Are these the kind of sentences a human, even a recent journalism graduate, would write?

  • Generally, supermarket fuel should not be considered below par of branded competitors.
  • All fuel will have performance additives added to it but the specific formula differs between them, meaning the type and quantity of these additives is different in supermarket fuel as it is to branded fuel. 
  • Super-unleaded fuel has a higher amount of these performance additives however only high-performance, and some imported vehicles will really benefit from this more expensive fuel option.

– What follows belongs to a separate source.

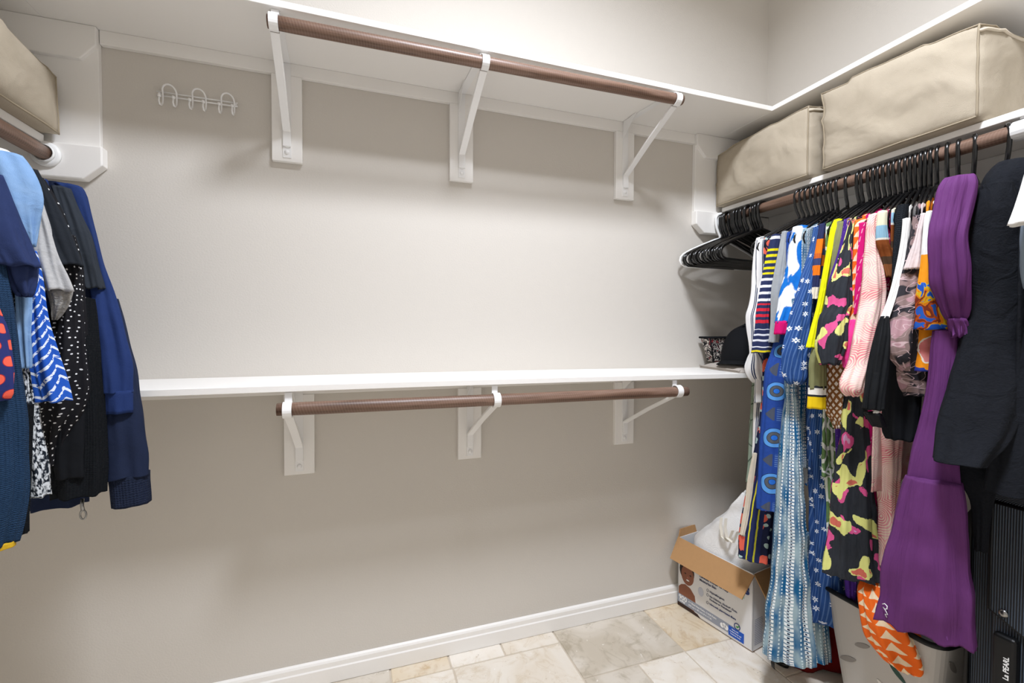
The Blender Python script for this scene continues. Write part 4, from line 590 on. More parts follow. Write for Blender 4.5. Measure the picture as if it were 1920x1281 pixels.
LEFT=[
{'n':'hoodie','l':'navy zip hoodie nearest the back wall with ribbed cuff and long sleeve','c':'hoodie','m':'navyfleece','y':-0.345,'zhem':1.05,'hg':'black','body':False,'xa':-0.455,'P':[{'n':'sleeve','m':'navyfleece','phi':-20,'r':[[-2.514,-0.36,1.353,0.018,0.016],[-2.502,-0.36,1.247,0.026,0.022],[-2.493,-0.36,1.167,0.032,0.027],[-2.487,-0.36,1.087,0.036,0.031],[-2.482,-0.36,0.992,0.04,0.034],[-2.479,-0.36,0.908,0.042,0.035]],'f':0.006,'k':4},{'n':'cuff','m':'navyrib','phi':-20,'r':[[-2.479,-0.36,0.913,0.042,0.03],[-2.478,-0.36,0.89,0.04,0.03],[-2.475,-0.36,0.835,0.039,0.03]],'f':0.002,'k':5},{'n':'body','m':'navyfleece','phi':-15,'r':[[-2.621,-0.34,1.629,0.032,0.027],[-2.617,-0.34,1.533,0.046,0.03],[-2.607,-0.34,1.3,0.059,0.03],[-2.609,-0.34,1.037,0.062,0.03],[-2.624,-0.34,0.906,0.054,0.03],[-2.629,-0.34,0.843,0.054,0.03]],'f':0.006,'k':5}]},
{'n':'jacket','l':'blue cotton jacket with a long sleeve hanging over the navy hoodie','c':'jacket','m':'bluetwill','y':-0.375,'zhem':1.1,'hg':'black','body':True,'xa':-0.455,'P':[{'n':'sleeve','m':'bluetwill','phi':-22,'r':[[-2.577,-0.385,1.616,0.025,0.021],[-2.567,-0.385,1.6,0.023,0.02],[-2.554,-0.385,1.553,0.019,0.016],[-2.539,-0.385,1.478,0.018,0.016],[-2.524,-0.385,1.402,0.02,0.017],[-2.506,-0.385,1.3,0.025,0.021],[-2.492,-0.385,1.196,0.029,0.025],[-2.488,-0.385,1.123,0.029,0.025]],'f':0.006,'k':4},{'n':'cuff','m':'bluetwill','phi':-22,'r':[[-2.488,-0.385,1.127,0.03,0.025],[-2.486,-0.385,1.072,0.027,0.023]],'f':0.002,'k':5}]},
{'n':'shirt','l':'charcoal tee sleeve hanging against the blue jacket','c':'shirt','m':'charcoal','y':-0.4,'zhem':1.1,'hg':'black','body':True,'xa':-0.455,'P':[{'n':'sleeve','m':'charcoal','phi':-22,'r':[[-2.579,-0.41,1.604,0.016,0.014],[-2.566,-0.41,1.559,0.018,0.015],[-2.55,-0.41,1.498,0.021,0.018],[-2.534,-0.41,1.424,0.02,0.017],[-2.524,-0.41,1.373,0.018,0.015]],'f':0.006,'k':5}]},
{'n':'cardigan','l':'black knit cardigan with ribbed hem under the dotted blouse','c':'cardigan','m':'blackknit','y':-0.42,'zhem':1.2,'hg':'black','body':True,'xa':-0.455,'P':[{'n':'body_panel','m':'blackknit','phi':-15,'r':[[-2.539,-0.42,1.348,0.022,0.018],[-2.543,-0.42,1.199,0.035,0.03],[-2.546,-0.42,1.099,0.041,0.03],[-2.549,-0.42,0.973,0.045,0.03],[-2.553,-0.42,0.888,0.044,0.03]],'f':0.006,'k':6}]},
{'n':'blouse','l':'black blouse scattered with tiny white dots','c':'blouse','m':'polka','y':-0.445,'zhem':1.3,'hg':'black','body':True,'xa':-0.455,'P':[{'n':'sleeve','m':'polka','phi':-22,'r':[[-2.598,-0.45,1.612,0.008,0.007],[-2.581,-0.45,1.571,0.011,0.009],[-2.567,-0.45,1.525,0.013,0.011],[-2.56,-0.45,1.489,0.013,0.011]],'f':0.003,'k':5},{'n':'body_panel','m':'polka','phi':-18,'r':[[-2.557,-0.455,1.489,0.021,0.018],[-2.545,-0.455,1.394,0.022,0.018],[-2.546,-0.455,1.298,0.026,0.022],[-2.549,-0.455,1.201,0.035,0.029],[-2.554,-0.455,1.135,0.041,0.03],[-2.562,-0.455,1.093,0.037,0.03],[-2.577,-0.455,1.034,0.019,0.016],[-2.582,-0.455,0.971,0.01,0.009]],'f':0.008,'k':6}]},
{'n':'skirt','l':'plain black jersey garment hanging below the dotted blouse','c':'garment','m':'blacksatin','y':-0.435,'zhem':1.2,'hg':'black','body':True,'xa':-0.455,'P':[{'n':'body_panel','m':'blackcrepe','phi':-18,'r':[[-2.553,-0.435,1.249,0.03,0.025],[-2.555,-0.435,1.102,0.032,0.025],[-2.557,-0.435,0.991,0.03,0.025],[-2.555,-0.435,0.937,0.028,0.023]],'f':0.004,'k':5}]},
{'n':'shirt','l':'black tee with a short sleeve in front of the dotted blouse','c':'shirt','m':'blacktee','y':-0.475,'zhem':1.15,'hg':'black','body':True,'xa':-0.455,'P':[{'n':'sleeve','m':'blacktee','phi':-24,'r':[[-2.594,-0.48,1.62,0.011,0.01],[-2.582,-0.48,1.591,0.012,0.01],[-2.57,-0.48,1.552,0.017,0.014],[-2.558,-0.48,1.507,0.022,0.019],[-2.545,-0.48,1.461,0.025,0.021],[-2.528,-0.48,1.418,0.022,0.019]],'f':0.005,'k':4}]},
{'n':'shirt','l':'heather grey tee with a frayed sleeve edge','c':'shirt','m':'heatherlight','y':-0.5,'zhem':1.15,'hg':'black','body':True,'xa':-0.455,'P':[{'n':'sleeve','m':'heatherlight','phi':-24,'r':[[-2.576,-0.505,1.545,0.011,0.009],[-2.567,-0.505,1.501,0.012,0.01],[-2.558,-0.505,1.445,0.016,0.014],[-2.549,-0.505,1.4,0.019,0.016],[-2.539,-0.505,1.36,0.022,0.018]],'f':0.007,'k':4},{'n':'frayed_hem','m':'frayed','phi':-24,'r':[[-2.543,-0.495,1.367,0.021,0.018],[-2.542,-0.495,1.343,0.017,0.015],[-2.546,-0.495,1.32,0.011,0.01],[-2.553,-0.495,1.297,0.004,0.003]],'f':0.004,'k':5}]},
{'n':'blouse','l':'bright blue blouse with white chevron tie-dye sleeve','c':'blouse','m':'chevron','y':-0.525,'zhem':1.2,'hg':'black','body':True,'xa':-0.455,'P':[{'n':'sleeve','m':'chevron','phi':-24,'r':[[-2.576,-0.53,1.44,0.01,0.008],[-2.569,-0.53,1.385,0.011,0.009],[-2.564,-0.53,1.318,0.014,0.012],[-2.559,-0.53,1.252,0.018,0.015],[-2.549,-0.53,1.184,0.023,0.019],[-2.539,-0.53,1.125,0.024,0.02]],'f':0.006,'k':4}]},
{'n':'sweater','l':'black and white marled knit sweater with ribbed hem','c':'sweater','m':'marl','y':-0.54,'zhem':1.2,'hg':'black','body':True,'xa':-0.455,'P':[{'n':'body_panel','m':'marl','phi':-18,'r':[[-2.584,-0.54,1.339,0.015,0.013],[-2.583,-0.54,1.186,0.017,0.014],[-2.578,-0.54,1.097,0.017,0.014],[-2.571,-0.54,1.008,0.021,0.018],[-2.568,-0.54,0.929,0.023,0.02]],'f':0.006,'k':6}]},
{'n':'shirt','l':'light blue denim shirt with a folded shoulder','c':'shirt','m':'lightdenim','y':-0.56,'zhem':1.3,'hg':'black','body':True,'xa':-0.455,'P':[{'n':'sleeve','m':'lightdenim','phi':-26,'r':[[-2.589,-0.57,1.622,0.026,0.022],[-2.582,-0.57,1.6,0.032,0.027],[-2.573,-0.57,1.57,0.033,0.028],[-2.568,-0.57,1.539,0.032,0.027],[-2.561,-0.57,1.513,0.024,0.021],[-2.556,-0.57,1.477,0.015,0.013],[-2.552,-0.57,1.443,0.007,0.006]],'f':0.006,'k':4},{'n':'front_panel','m':'lightdenim','phi':-22,'r':[[-2.57,-0.56,1.435,0.015,0.013],[-2.57,-0.56,1.338,0.011,0.009],[-2.569,-0.56,1.252,0.008,0.007],[-2.567,-0.56,1.198,0.006,0.005]],'f':0.004,'k':5}]},
{'n':'shirt','l':'pale grey collar of a shirt showing on top of the denim shirt','c':'shirt','m':'offwhite','y':-0.55,'zhem':1.4,'hg':'black','body':True,'xa':-0.455,'P':[{'n':'collar','m':'offwhite','phi':-26,'r':[[-2.608,-0.555,1.634,0.017,0.014],[-2.602,-0.555,1.624,0.022,0.019],[-2.594,-0.555,1.606,0.022,0.019]],'f':0.003,'k':5}]},
{'n':'shirt','l':'navy tee with a wide short sleeve at the left edge','c':'shirt','m':'navytee','y':-0.6,'zhem':1.3,'hg':'black','body':True,'xa':-0.455,'P':[{'n':'sleeve','m':'navytee','phi':-28,'r':[[-2.594,-0.61,1.57,0.021,0.018],[-2.589,-0.61,1.536,0.026,0.022],[-2.578,-0.61,1.487,0.029,0.025],[-2.567,-0.61,1.447,0.03,0.026],[-2.555,-0.61,1.417,0.028,0.024],[-2.546,-0.61,1.397,0.026,0.022]],'f':0.006,'k':4},{'n':'sleeve_underside','m':'navytee','phi':-28,'r':[[-2.556,-0.595,1.404,0.025,0.021],[-2.554,-0.595,1.368,0.018,0.015],[-2.549,-0.595,1.341,0.009,0.008]],'f':0.006,'k':4}]},
{'n':'cardigan','l':'navy knit cardigan with a mustard yellow hem edge','c':'cardigan','m':'navyknit','y':-0.62,'zhem':1.3,'hg':'black','body':True,'xa':-0.455,'P':[{'n':'body_panel','m':'navyknit','phi':-24,'r':[[-2.59,-0.62,1.414,0.022,0.019],[-2.585,-0.62,1.334,0.028,0.024],[-2.582,-0.62,1.254,0.031,0.027],[-2.58,-0.62,1.153,0.035,0.03],[-2.578,-0.62,1.071,0.038,0.03],[-2.579,-0.62,0.989,0.039,0.03],[-2.584,-0.62,0.928,0.036,0.03],[-2.591,-0.62,0.866,0.03,0.026]],'f':0.006,'k':5},{'n':'hem_edge','m':'mustard','phi':-24,'r':[[-2.591,-0.62,0.868,0.03,0.026],[-2.591,-0.62,0.858,0.03,0.026]],'f':0.001,'k':5}]},
{'n':'top','l':'dark knit top hanging below the marled sweater','c':'top','m':'blackknit','y':-0.575,'zhem':1.3,'hg':'black','body':True,'xa':-0.455,'P':[{'n':'body_panel','m':'blackknit','phi':-20,'r':[[-2.572,-0.575,1.125,0.019,0.016],[-2.575,-0.575,0.975,0.015,0.012],[-2.577,-0.575,0.865,0.011,0.009]],'f':0.004,'k':5}]},
{'n':'blouse','l':'navy blouse with coral red dots at the left edge','c':'blouse','m':'reddots','y':-0.65,'zhem':1.3,'hg':'black','body':True,'xa':-0.455,'P':[{'n':'sleeve','m':'reddots','phi':-28,'r':[[-2.573,-0.66,1.322,0.017,0.014],[-2.568,-0.66,1.284,0.022,0.019],[-2.565,-0.66,1.245,0.025,0.022],[-2.562,-0.66,1.196,0.029,0.025],[-2.563,-0.66,1.162,0.029,0.024],[-2.563,-0.66,1.146,0.023,0.02]],'f':0.005,'k':4}]},
]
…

We’re pointing out the following:

  1. Wiltshire Times is owned by Newsquest
  2. Newsquest is owned by Gannett
  3. Gannett is owned by New Media Investment Group
  4. NMIG is a NY-based private equity group (hedge fund) 
  5. Nothing in this article is ‘news’
  6. The article benefits Big Oil companies
  7. Big Oil companies are major advertisers in NMIG publications
  8. If a robot didn’t write this article, trainee reporters need a lot more supervision.

Why this matters for effective climate action

So, one little article in one local paper.  But 70-90% of all local papers are owned by corporate conglomerates like NMIG.

  • If you were the Business or Media Head of the Three-Headed Beast, would you be happy with this article?
  • If you’re not benefitting from the status quo, like the Three-Headed Beasts, are you happy with this article?
  • If you’d like to see change, why not tell the Government Head?